Have you switched off your screens, already, to ponder or discuss another prompt from my friend, author Tyrean Martinson’s book, A Pocket Sized Jumble of 500+ Writing Prompts? Maybe you would like to read my take on it? Well, here it is.
My very first memory of traveling on a train was from my German native town to the Baltic Sea. Stuttgart main station was crowded that night as my family of four boarded the night train with a sleeping cabin all to ourselves. I was utterly excited. Too excited to sleep, at first. I remember sitting up in my berth and staring out of the window. The landscape at night seemed to hold magic as it rushed past the window, the bright moon a constant in the sky, hovering above villages, fields, and forests.
Other train travels that deeply impressed me took my family through the river Rhine gorge with its steep vineyards, romantic castles and ruins, and dreamy villages or busy small-towns. I’d enjoy that trip years later again and again, when I traveled to the North Sea every other year to seek cure for my hay fever. I loved that stretch of the trip especially well. Unfortunately, traffic development sped up things over time.
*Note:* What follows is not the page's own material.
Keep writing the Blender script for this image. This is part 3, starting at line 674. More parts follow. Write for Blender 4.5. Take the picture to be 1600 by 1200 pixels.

What once was a slow trip with stop-overs at every small train station became a fast-track version and – to my utter disappointment an even faster one that, today, cuts out the gorge entirely. The last time when I wanted to show the gorge to my husband, we were rushing through industrial parks on the high plateau, instead, and had a long stop-over in an utterly uninspiring middle of nowhere.
I have no idea whether even the old-fashioned restaurants on these trains still exist. They used to deck the tables with white table cloths. There was china, glassware, and metal cutlery. The menu held options for three-course dinners or, depending on the time of day, breakfast or coffee and cake. The last times I traveled on the train, there was a board bistro that was closed, and instead, a conductor went through with a trolley of food options that were as fast as the train’s speed.
Needless to say – train travels in Germany have lost their magic to me. Maybe the regional trains are still the one option to explore landscapes, as they are still almost an equivalent to the once sung milk trains. You get to see small-towns or the suburbs of cities that otherwise you might not even get through.
Here in the U.S., I have enjoyed only two train trips, so far. One was when the Amtrac panoramic trains still ran on the BNSF tracks by the shoreline between Tacoma and the Nisqually Reach. It was very old-fashioned with handwritten seat reservations and actual ticket stubs. We loved it, and the views of the islands in Puget Sound were simply gorgeous. So was the train station on Lacey, a pretty place that was clean and inviting.
The train trip that was even more fun, though, came as an entire surprise to me. My husband gave it to me on a Mother’s Day years ago. We boarded an old steam train in the small-town of Elbe, WA, and sat in a train carriage with tables for two and beautifully upkept turn-of-the century décor (I’m talking that of the 19th/20th century, of course!), gilded mirrors, wallpaper, and fringed curtains included. I don’t remember the food – I know we had some. The atmosphere on the train was festive – everybody enjoyed the ride the old-fashioned way. Our destination was a museum in Mineral, WA. Rural landscape swept past the windows. We crossed brooks and rivers in dense forests with even denser underbrush. We were transported not just across miles but across the ages.
These days, we see that the Light Link train tracks get extended from Seattle towards the South more and more. As car traffic jams up the roads, the old way of traveling, even if it’s just for commutes, becomes more and more attractive again. And if everybody finds a seat, it is also sure to be way more relaxed than sitting on the asphalt stuck between construction and road rage.